**PROBLEM DESCRIPTION:**
Write out the material again exactly, please, and omit the pictures.

— START RAW DATA —

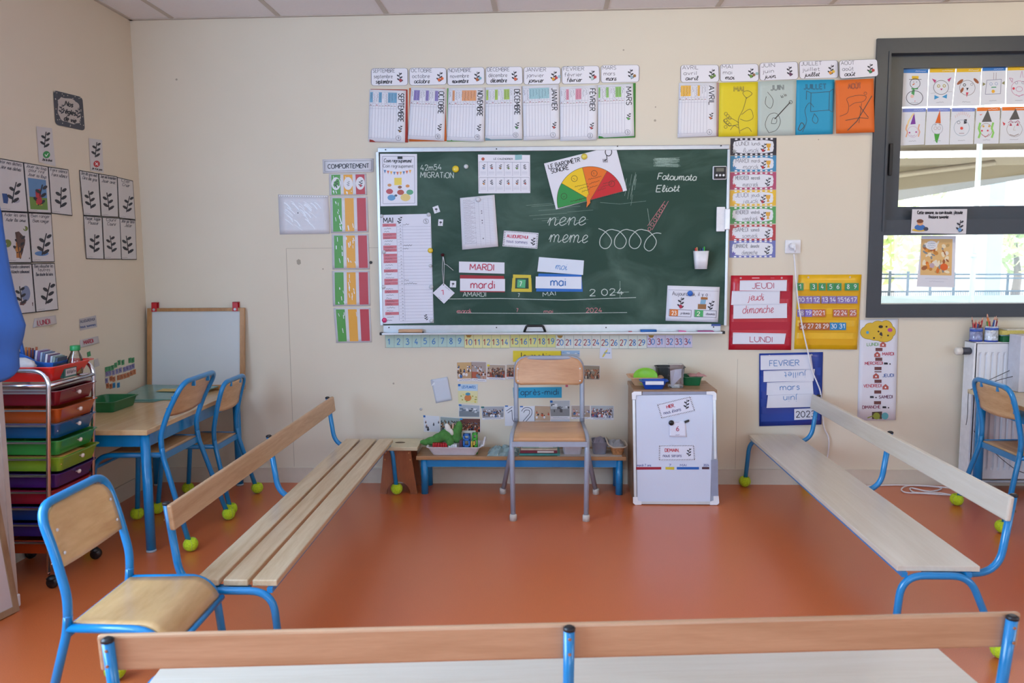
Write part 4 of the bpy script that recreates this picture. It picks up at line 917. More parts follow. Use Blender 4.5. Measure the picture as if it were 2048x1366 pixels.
bm = NB(); lathe(bm, [(.010, 0), (.010, .008), (.005, .012), (.005, .022), (.008, .026)], W(885.5, 510, BD), 12, axis=(0, -1, 0)); ob('hook_magnet', bm, mat('#4a1722', rough=.3, name='dark_red_plastic'), world=True, label='dark red hook magnet carrying the diamond tag', cat='hook', smooth=True)
# noise barometer
S = onb((1088, 327, 1231, 291, 1254, 381, 1112, 419), '#dedfe8', d=.005)
S.text('LE BAROMÈTR', (1098, 338), 8.5, BLK, 1.3, ang=-13.5, fit=64); S.text('SONORE', (1103, 347), 8.5, BLK, 1.3, ang=-13.5, fit=36)
cx, cy, rr = 1181, 400, 67; ang0 = 180 - 15
def pt(a, r): return (cx + r * math.cos(R_(a)), cy - r * math.sin(R_(a)))
segs = [(ang0 + 29, ang0 - 15, '#2f8f46'), (ang0 - 15, ang0 - 61, '#e9c41c'), (ang0 - 61, ang0 - 105, '#e2711e'), (ang0 - 105, ang0 - 150, '#c5242c')]
for a0, a1, c in segs:
    arc = [pt(a0 + (a1 - a0) * k / 10, rr) for k in range(11)]; S.poly([(cx, cy)] + arc[::-1], c)
S.up()
for a0, a1, c in segs: S.line([(cx, cy)] + [pt(a0 + (a1 - a0) * k / 10, rr) for k in range(11)] + [(cx, cy)], .8, '#5a4a30')
for a0, a1, c in segs:
    mid = (a0 + a1) / 2; S.ring(pt(mid, rr * .8), 6, .9, '#3b3320', n=12); S.line([pt(mid, rr * .77), pt(mid + 2, rr * .83)], .8, '#3b3320')
    for k in range(3): a = pt(mid + 14 - k * 1, rr * (.6 - k * .13)); S.scribble(a, (a[0] + 26 - k * 5, a[1] - 7), 2.4, '#3b3320', .7, k)
S.ring((1217, 304), 6.5, 1.6, BLK, ry=8, n=14); S.line([(1213, 311), (1214, 318), (1208, 322)], 1.4, BLK)
for k in range(4): S.line([(1206 + k * 2.6, 318), (1207 + k * 2.6, 325)], 1.1, BLK)
baro = S.done('noise_barometer', 'tilted cardboard dial reading LE BAROMÈTRE SONORE on the chalkboard', 'chart')
S2 = Sheet(W, [(1172, 394), (1181, 392), (1180, 414), (1170, 413)], '#e0782c', d=BD + .011, t=.002, outline=[(1176, 388), (1182, 392), (1180, 402), (1181, 405), (1173, 415), (1174, 404), (1173, 396)]); S2.done('pointer', label='orange paper pointer', parent=baro)
magnet(1168.5, 313, 6, '#dcc94a', BD + .008, 'pale yellow magnet on the noise dial', 'round magnets on the chalkboard')
# timer
t_ = thing('kitchen_timer', 'square black timer with a white rim at the top right of the chalkboard', 'timer', W(1439, 360, BD))
a, b = W(1425, 332.5, BD + .001), W(1452.5, 359.5, BD + .001)
bm = NB(); box(bm, a.x, b.x, -BD - .014, -BD - .001, b.z, a.z); ob('rim', bm, WHITEP, parent=t_, world=True, bevel=.006)
bm = NB(); box(bm, a.x + .005, b.x - .005, -BD - .018, -BD - .013, b.z + .005, a.z - .005); ob('body', bm, BLACKP, parent=t_, world=True, bevel=.005)
bm = NB(); box(bm, a.x + .018, b.x - .018, -BD - .0195, -BD - .017, a.z - .032, a.z - .013); ob('screen', bm, mat('#6d6f62', rough=.2, name='lcd'), parent=t_, world=True)
for k in range(3): bm = NB(); lathe(bm, [(.0065, 0), (.0065, .004), (.004, .005)], Vector((a.x + .021 + k * .0195, -BD - .017, b.z + .024)), 12, axis=(0, -1, 0)); ob('button', bm, WHITEP, parent=t_, world=True, smooth=True)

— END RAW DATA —

**EXERCISE RESPONSE:**
Write part 4 of the bpy script that recreates this picture. It picks up at line 917. More parts follow. Use Blender 4.5. Measure the picture as if it were 2048x1366 pixels.
bm = NB(); lathe(bm, [(.010, 0), (.010, .008), (.005, .012), (.005, .022), (.008, .026)], W(885.5, 510, BD), 12, axis=(0, -1, 0)); ob('hook_magnet', bm, mat('#4a1722', rough=.3, name='dark_red_plastic'), world=True, label='dark red hook magnet carrying the diamond tag', cat='hook', smooth=True)
# noise barometer
S = onb((1088, 327, 1231, 291, 1254, 381, 1112, 419), '#dedfe8', d=.005)
S.text('LE BAROMÈTR', (1098, 338), 8.5, BLK, 1.3, ang=-13.5, fit=64); S.text('SONORE', (1103, 347), 8.5, BLK, 1.3, ang=-13.5, fit=36)
cx, cy, rr = 1181, 400, 67; ang0 = 180 - 15
def pt(a, r): return (cx + r * math.cos(R_(a)), cy - r * math.sin(R_(a)))
segs = [(ang0 + 29, ang0 - 15, '#2f8f46'), (ang0 - 15, ang0 - 61, '#e9c41c'), (ang0 - 61, ang0 - 105, '#e2711e'), (ang0 - 105, ang0 - 150, '#c5242c')]
for a0, a1, c in segs:
    arc = [pt(a0 + (a1 - a0) * k / 10, rr) for k in range(11)]; S.poly([(cx, cy)] + arc[::-1], c)
S.up()
for a0, a1, c in segs: S.line([(cx, cy)] + [pt(a0 + (a1 - a0) * k / 10, rr) for k in range(11)] + [(cx, cy)], .8, '#5a4a30')
for a0, a1, c in segs:
    mid = (a0 + a1) / 2; S.ring(pt(mid, rr * .8), 6, .9, '#3b3320', n=12); S.line([pt(mid, rr * .77), pt(mid + 2, rr * .83)], .8, '#3b3320')
    for k in range(3): a = pt(mid + 14 - k * 1, rr * (.6 - k * .13)); S.scribble(a, (a[0] + 26 - k * 5, a[1] - 7), 2.4, '#3b3320', .7, k)
S.ring((1217, 304), 6.5, 1.6, BLK, ry=8, n=14); S.line([(1213, 311), (1214, 318), (1208, 322)], 1.4, BLK)
for k in range(4): S.line([(1206 + k * 2.6, 318), (1207 + k * 2.6, 325)], 1.1, BLK)
baro = S.done('noise_barometer', 'tilted cardboard dial reading LE BAROMÈTRE SONORE on the chalkboard', 'chart')
S2 = Sheet(W, [(1172, 394), (1181, 392), (1180, 414), (1170, 413)], '#e0782c', d=BD + .011, t=.002, outline=[(1176, 388), (1182, 392), (1180, 402), (1181, 405), (1173, 415), (1174, 404), (1173, 396)]); S2.done('pointer', label='orange paper pointer', parent=baro)
magnet(1168.5, 313, 6, '#dcc94a', BD + .008, 'pale yellow magnet on the noise dial', 'round magnets on the chalkboard')
# timer
t_ = thing('kitchen_timer', 'square black timer with a white rim at the top right of the chalkboard', 'timer', W(1439, 360, BD))
a, b = W(1425, 332.5, BD + .001), W(1452.5, 359.5, BD + .001)
bm = NB(); box(bm, a.x, b.x, -BD - .014, -BD - .001, b.z, a.z); ob('rim', bm, WHITEP, parent=t_, world=True, bevel=.006)
bm = NB(); box(bm, a.x + .005, b.x - .005, -BD - .018, -BD - .013, b.z + .005, a.z - .005); ob('body', bm, BLACKP, parent=t_, world=True, bevel=.005)
bm = NB(); box(bm, a.x + .018, b.x - .018, -BD - .0195, -BD - .017, a.z - .032, a.z - .013); ob('screen', bm, mat('#6d6f62', rough=.2, name='lcd'), parent=t_, world=True)
for k in range(3): bm = NB(); lathe(bm, [(.0065, 0), (.0065, .004), (.004, .005)], Vector((a.x + .021 + k * .0195, -BD - .017, b.z + .024)), 12, axis=(0, -1, 0)); ob('button', bm, WHITEP, parent=t_, world=True, smooth=True)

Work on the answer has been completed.